Raw replacement string:
$1\\$2
Since $ has special meaning in replacement string, and you want to keep it for $2, you need to escape the \ so that \ won't escape the $. And putting the replacement string in quoted string, you need to double up the number of \ to escape the \.
Before we dissect the monster, let's talk about the idea. We will consume non-special characters, and the sequence that we don't want to replace, and as many times as possible.

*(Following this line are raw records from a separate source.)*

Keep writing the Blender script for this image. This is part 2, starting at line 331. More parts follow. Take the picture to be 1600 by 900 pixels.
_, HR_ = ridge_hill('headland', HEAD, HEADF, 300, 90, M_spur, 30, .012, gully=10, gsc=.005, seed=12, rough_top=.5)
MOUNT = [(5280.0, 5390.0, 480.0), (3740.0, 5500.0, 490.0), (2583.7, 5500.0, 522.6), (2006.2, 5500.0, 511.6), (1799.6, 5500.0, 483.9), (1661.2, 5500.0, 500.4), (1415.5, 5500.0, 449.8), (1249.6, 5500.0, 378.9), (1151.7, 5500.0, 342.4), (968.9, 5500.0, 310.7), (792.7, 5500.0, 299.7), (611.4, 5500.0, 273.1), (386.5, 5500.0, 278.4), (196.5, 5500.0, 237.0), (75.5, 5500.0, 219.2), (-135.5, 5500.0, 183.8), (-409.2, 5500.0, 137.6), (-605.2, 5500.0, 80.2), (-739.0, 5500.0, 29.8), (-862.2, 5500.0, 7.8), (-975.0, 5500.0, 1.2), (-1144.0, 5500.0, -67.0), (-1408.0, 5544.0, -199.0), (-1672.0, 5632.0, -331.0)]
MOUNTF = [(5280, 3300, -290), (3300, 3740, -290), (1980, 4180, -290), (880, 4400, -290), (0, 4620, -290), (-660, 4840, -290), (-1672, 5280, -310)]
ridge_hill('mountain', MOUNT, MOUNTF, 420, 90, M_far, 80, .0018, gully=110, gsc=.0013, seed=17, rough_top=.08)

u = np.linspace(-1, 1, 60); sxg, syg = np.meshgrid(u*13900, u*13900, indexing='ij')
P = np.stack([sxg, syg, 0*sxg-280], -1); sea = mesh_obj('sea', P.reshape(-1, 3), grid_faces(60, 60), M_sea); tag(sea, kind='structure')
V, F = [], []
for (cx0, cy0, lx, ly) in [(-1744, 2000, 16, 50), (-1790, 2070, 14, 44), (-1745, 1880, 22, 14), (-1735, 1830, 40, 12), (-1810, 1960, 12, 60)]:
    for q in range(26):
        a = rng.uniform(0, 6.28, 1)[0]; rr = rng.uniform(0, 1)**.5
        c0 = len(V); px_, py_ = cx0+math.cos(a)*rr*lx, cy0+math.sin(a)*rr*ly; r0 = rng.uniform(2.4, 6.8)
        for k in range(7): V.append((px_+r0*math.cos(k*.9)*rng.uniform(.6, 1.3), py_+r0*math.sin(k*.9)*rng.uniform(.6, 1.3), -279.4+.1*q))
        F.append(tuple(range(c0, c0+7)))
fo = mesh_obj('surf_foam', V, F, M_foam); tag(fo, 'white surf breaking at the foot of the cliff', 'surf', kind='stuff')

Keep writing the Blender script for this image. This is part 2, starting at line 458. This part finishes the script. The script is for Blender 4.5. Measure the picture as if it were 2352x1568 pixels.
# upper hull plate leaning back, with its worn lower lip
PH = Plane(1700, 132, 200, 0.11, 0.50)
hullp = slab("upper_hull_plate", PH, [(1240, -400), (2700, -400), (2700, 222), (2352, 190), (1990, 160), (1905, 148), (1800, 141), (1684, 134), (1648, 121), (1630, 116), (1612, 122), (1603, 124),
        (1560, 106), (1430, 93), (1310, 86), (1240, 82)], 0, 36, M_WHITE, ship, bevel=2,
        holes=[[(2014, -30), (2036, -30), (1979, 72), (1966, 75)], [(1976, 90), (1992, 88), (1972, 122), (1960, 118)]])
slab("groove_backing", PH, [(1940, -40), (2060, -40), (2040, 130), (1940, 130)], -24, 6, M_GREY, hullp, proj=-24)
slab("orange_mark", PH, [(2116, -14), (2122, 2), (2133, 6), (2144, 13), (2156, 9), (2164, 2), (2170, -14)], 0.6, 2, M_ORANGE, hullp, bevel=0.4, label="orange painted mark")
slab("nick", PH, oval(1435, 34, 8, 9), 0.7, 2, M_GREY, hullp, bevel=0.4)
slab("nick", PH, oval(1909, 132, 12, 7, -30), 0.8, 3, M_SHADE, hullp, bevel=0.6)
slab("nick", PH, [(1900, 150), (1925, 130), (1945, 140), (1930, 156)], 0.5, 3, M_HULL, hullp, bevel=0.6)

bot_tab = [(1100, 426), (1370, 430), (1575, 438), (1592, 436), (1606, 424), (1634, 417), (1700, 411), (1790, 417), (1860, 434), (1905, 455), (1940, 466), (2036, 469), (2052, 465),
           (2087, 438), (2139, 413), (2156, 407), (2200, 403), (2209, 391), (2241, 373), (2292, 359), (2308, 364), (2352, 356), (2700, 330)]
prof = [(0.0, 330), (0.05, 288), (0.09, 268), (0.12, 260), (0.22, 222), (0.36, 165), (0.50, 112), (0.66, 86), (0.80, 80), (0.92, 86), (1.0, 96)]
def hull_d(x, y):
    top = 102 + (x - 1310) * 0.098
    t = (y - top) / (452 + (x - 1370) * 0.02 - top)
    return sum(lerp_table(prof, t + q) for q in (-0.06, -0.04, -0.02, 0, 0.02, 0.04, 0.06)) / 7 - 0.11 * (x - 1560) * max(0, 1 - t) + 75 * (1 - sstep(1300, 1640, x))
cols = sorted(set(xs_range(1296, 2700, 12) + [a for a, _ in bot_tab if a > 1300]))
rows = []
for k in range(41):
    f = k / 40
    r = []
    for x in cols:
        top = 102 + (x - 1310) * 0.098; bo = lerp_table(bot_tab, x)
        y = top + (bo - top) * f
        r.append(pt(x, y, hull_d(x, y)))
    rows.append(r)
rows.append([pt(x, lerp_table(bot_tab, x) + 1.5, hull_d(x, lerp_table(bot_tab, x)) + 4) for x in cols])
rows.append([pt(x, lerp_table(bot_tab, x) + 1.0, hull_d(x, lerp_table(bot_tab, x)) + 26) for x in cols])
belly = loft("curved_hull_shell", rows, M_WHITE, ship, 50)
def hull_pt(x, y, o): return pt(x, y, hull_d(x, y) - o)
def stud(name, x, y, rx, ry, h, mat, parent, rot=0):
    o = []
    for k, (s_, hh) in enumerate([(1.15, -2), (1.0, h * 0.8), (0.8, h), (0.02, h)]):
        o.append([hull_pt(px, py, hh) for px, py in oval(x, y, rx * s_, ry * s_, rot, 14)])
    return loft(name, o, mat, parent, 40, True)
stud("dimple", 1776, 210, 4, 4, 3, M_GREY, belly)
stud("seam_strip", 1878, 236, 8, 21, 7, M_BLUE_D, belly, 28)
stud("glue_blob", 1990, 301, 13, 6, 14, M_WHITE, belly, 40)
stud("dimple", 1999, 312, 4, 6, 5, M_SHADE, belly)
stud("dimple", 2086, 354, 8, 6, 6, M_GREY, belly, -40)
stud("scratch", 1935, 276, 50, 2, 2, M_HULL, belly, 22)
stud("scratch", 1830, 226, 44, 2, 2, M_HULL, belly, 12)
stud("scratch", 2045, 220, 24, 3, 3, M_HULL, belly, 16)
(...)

The next character will either be a special character not forming sequence we don't want to replace, or is the end of the string (which means that we have found all character that needs replacing if any).
Naturally, we can think of any arbitrary string as consisting of many of the following pattern consecutively: [0 or more (non-special character or special pattern not to be replace)][special character], and the string ends with [0 or more (non-special character or special pattern not to be replace)].
replaceAll function when used with a regex without \G may find matches that are not consecutive, which can cut in the middle of the sequence not to be replaced and mess it up. \G means the boundary of last match, and can be used to make sure the next match starts from where the last match left off.
\G: Starts from last match
((?:[^()\[\]{}?+\\.$^*|!&##%_":<>/;'`~-]|\Q(.\*)\E)*+): Capture 0 or more of, the non-special character or the special pattern not to be replaced. Note that I have added the possessive qualifier + after *. This will prevent the engine from backtracking when it cannot find the special character that we specify after this.
[^()\[\]{}?+\\.$^*|!&##%_":<>/;'`~-]: Negated character class of special characters.
\Q(.*)\E: Special sequence (.*) not to be replaced, literal quoted by \Q and \E.
([()\[\]{}?+\\.$^*|!&##%_":<>/;'`~-]): Capture the single special character.
The whole regex will match string with minimum length of 1 (the special character). The first capturing group contains the parts that shouldn't be replaced, and the 2nd capturing group contains the special character that should be replaced.